A Study on the Changes in Physical Properties of Distilled Water Put In Contact with Porous Hydrophilic Materials: Experimental Evidence on Neapolitan Yellow Tuff


Vittorio Elia1, Elena Napoli1, Roberto Germano*2, Daniele Naviglio3, Martina Ciaravolo1, Giovanni Dal Poggetto4, Domenico Caputo3, Rosario Oliva1, Tamar A. Yinnon5,6

1 Department of Chemical Sciences, University ‘‘Federico II’’, Complesso Universitario di Monte Sant’Angelo, Via Cintia, I-80126 Napoli, Italy

2 PROMETE Srl, CNR Spin off, P.le V. Tecchio, 45 – 80125 Napoli, Italy 

3Department of Chemical, Material and Industrial Production Engineering, University “Federico  II”, P.le V. Tecchio, 80  80125 Napoli, Italy

4 ECORICERCHE Srl, Via Principi Normanni 81043 Capua (CE), Italy

5 K. Kalia, D.N. Kikar Jordan, 90666, Israel.

6 Reedmace Lake, Enot Tsukim Nature Reserve at Kalia, Israel.
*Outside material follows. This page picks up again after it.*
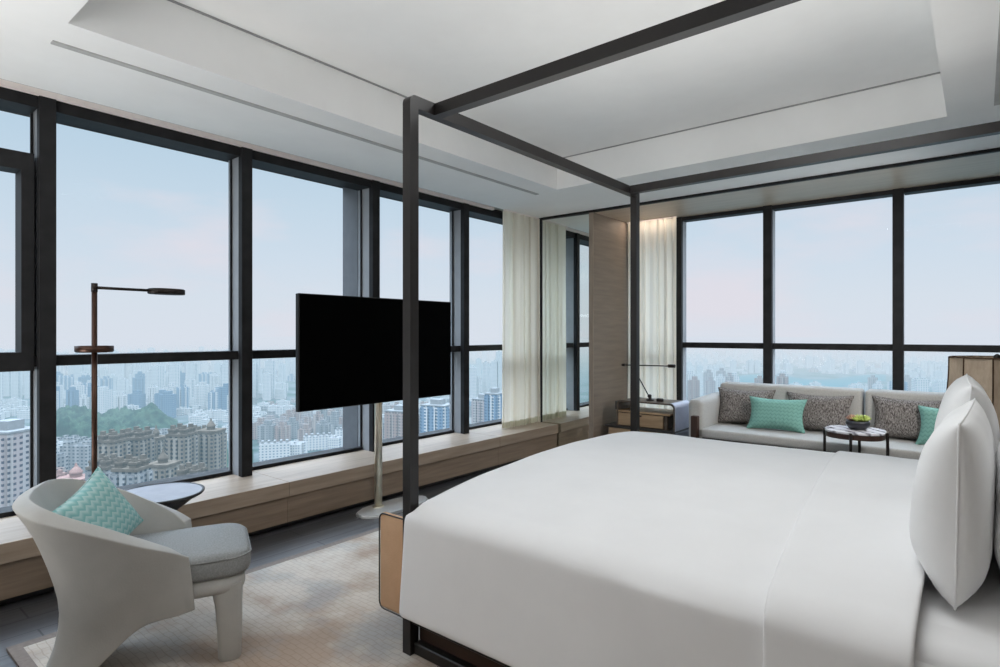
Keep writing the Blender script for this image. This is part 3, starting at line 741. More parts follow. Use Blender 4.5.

*Corresponding author e-mail: [email protected]

Published: July 24, 2022

DOI: 10.14294/WATER.2022.1

 

Abstract

A series of experimental measurements were performed on Milli-Q water samples in which a piece of Neapolitan Yellow Tuff (NYT) was immersed. As time changes, the liquid acquires new physicochemical properties that make it experimentally very different from the starting liquid. In particular, the values ​​of a large number of physicochemical parameters change: electrical conductivity, pH, density, and heat of mixing with acids and bases. The measurements of Thermogravimetry (TGA), Differential Thermal Analysis (DTA), and the infrared absorbance spectra performed on the solid (Xerosydryle) obtained by lyophilization, show unusual but experimentally certain behaviors. The freeze-drying process of these liquids produces weight quantities of solid. The liquids obtained and on which the various experiments were carried out were decanted and filtered to eliminate Tuff particles that inexorably detach from the piece under examination. This extraordinary new phenomenology induced by an inorganic system, such as Tuff, has close similarities and some peculiarities with respect to the phenomenology that occurs by perturbing the water with organic, natural, or synthetic insoluble polymers.